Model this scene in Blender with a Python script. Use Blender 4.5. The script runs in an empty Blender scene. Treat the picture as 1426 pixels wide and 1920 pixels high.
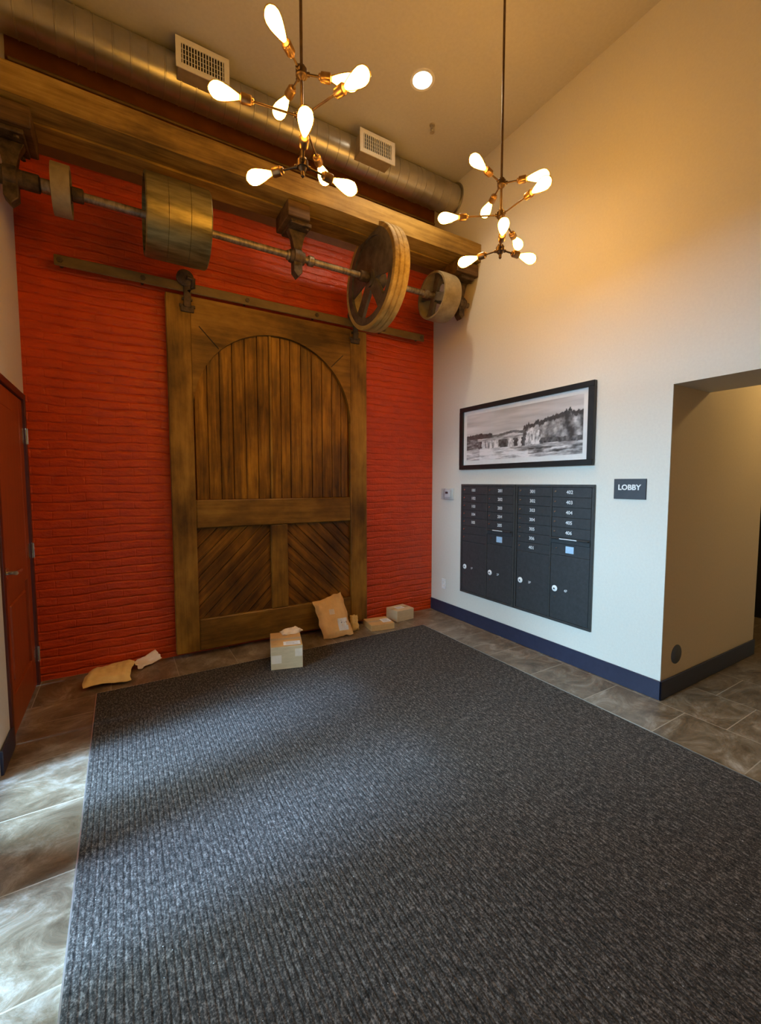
import bpy, bmesh, math, random
from mathutils import Vector, Matrix, noise
random.seed(7)
SC = bpy.context.scene
COL = SC.collection
PI = math.pi

# ------------------------------------------------------------------ camera
YAW, PITCH, HGT = math.radians(31.07), math.radians(3.9), 1.5
cam_data = bpy.data.cameras.new('camera')
cam = bpy.data.objects.new('camera', cam_data)
COL.objects.link(cam)
cam.location = (0, 0, HGT)
cam.rotation_euler = (PI / 2 - PITCH, 0, -YAW)
cam_data.sensor_fit = 'VERTICAL'
cam_data.sensor_height = 36.0
cam_data.lens = 36.0 * 805.0 / 1920.0
cam_data.clip_start = 0.02
SC.camera = cam
SC.view_settings.view_transform = 'Standard'
SC.view_settings.look = 'None'
SC.view_settings.gamma = 1.0
SC.view_settings.exposure = 0.0
SC.view_settings.use_curve_mapping = False
SC.cycles.max_bounces = 8
SC.cycles.sample_clamp_indirect = 6.0
SC.cycles.use_denoising = True

# ------------------------------------------------------------------ world, sun, window daylight
world = bpy.data.worlds.new('world')
SC.world = world
world.use_nodes = True
wb = world.node_tree.nodes['Background']
wb.inputs[0].default_value = (0.72, 0.86, 0.90, 1)
wb.inputs[1].default_value = 2.2

def add_light(name, kind, loc, rot, energy, color, **kw):
    d = bpy.data.lights.new(name, kind)
    d.energy = energy
    d.color = color
    for k, v in kw.items():
        setattr(d, k, v)
    o = bpy.data.objects.new(name, d)
    o.location = loc
    o.rotation_euler = rot
    COL.objects.link(o)
    return o

def aim(v):
    return Vector(v).to_track_quat('-Z', 'Y').to_euler()

SUN_E, SKY_E = 14.0, 3000.0
BULB_E, CAN_E, HALL_E = 58.0, 22.0, 42.0
add_light('sun', 'SUN', (-5, 0, 6), aim((0.45, 0.04, -0.62)), SUN_E, (0.36, 0.60, 1.0), angle=math.radians(10))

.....

What you should do:
Quote each line of the listing exactly, but leave the pictures out.

Output for this exercise:
Model this scene in Blender with a Python script. Use Blender 4.5. The script runs in an empty Blender scene. Treat the picture as 1426 pixels wide and 1920 pixels high.
import bpy, bmesh, math, random
from mathutils import Vector, Matrix, noise
random.seed(7)
SC = bpy.context.scene
COL = SC.collection
PI = math.pi

# ------------------------------------------------------------------ camera
YAW, PITCH, HGT = math.radians(31.07), math.radians(3.9), 1.5
cam_data = bpy.data.cameras.new('camera')
cam = bpy.data.objects.new('camera', cam_data)
COL.objects.link(cam)
cam.location = (0, 0, HGT)
cam.rotation_euler = (PI / 2 - PITCH, 0, -YAW)
cam_data.sensor_fit = 'VERTICAL'
cam_data.sensor_height = 36.0
cam_data.lens = 36.0 * 805.0 / 1920.0
cam_data.clip_start = 0.02
SC.camera = cam
SC.view_settings.view_transform = 'Standard'
SC.view_settings.look = 'None'
SC.view_settings.gamma = 1.0
SC.view_settings.exposure = 0.0
SC.view_settings.use_curve_mapping = False
SC.cycles.max_bounces = 8
SC.cycles.sample_clamp_indirect = 6.0
SC.cycles.use_denoising = True

# ------------------------------------------------------------------ world, sun, window daylight
world = bpy.data.worlds.new('world')
SC.world = world
world.use_nodes = True
wb = world.node_tree.nodes['Background']
wb.inputs[0].default_value = (0.72, 0.86, 0.90, 1)
wb.inputs[1].default_value = 2.2

def add_light(name, kind, loc, rot, energy, color, **kw):
    d = bpy.data.lights.new(name, kind)
    d.energy = energy
    d.color = color
    for k, v in kw.items():
        setattr(d, k, v)
    o = bpy.data.objects.new(name, d)
    o.location = loc
    o.rotation_euler = rot
    COL.objects.link(o)
    return o

def aim(v):
    return Vector(v).to_track_quat('-Z', 'Y').to_euler()

SUN_E, SKY_E = 14.0, 3000.0
BULB_E, CAN_E, HALL_E = 58.0, 22.0, 42.0
add_light('sun', 'SUN', (-5, 0, 6), aim((0.45, 0.04, -0.62)), SUN_E, (0.36, 0.60, 1.0), angle=math.radians(10))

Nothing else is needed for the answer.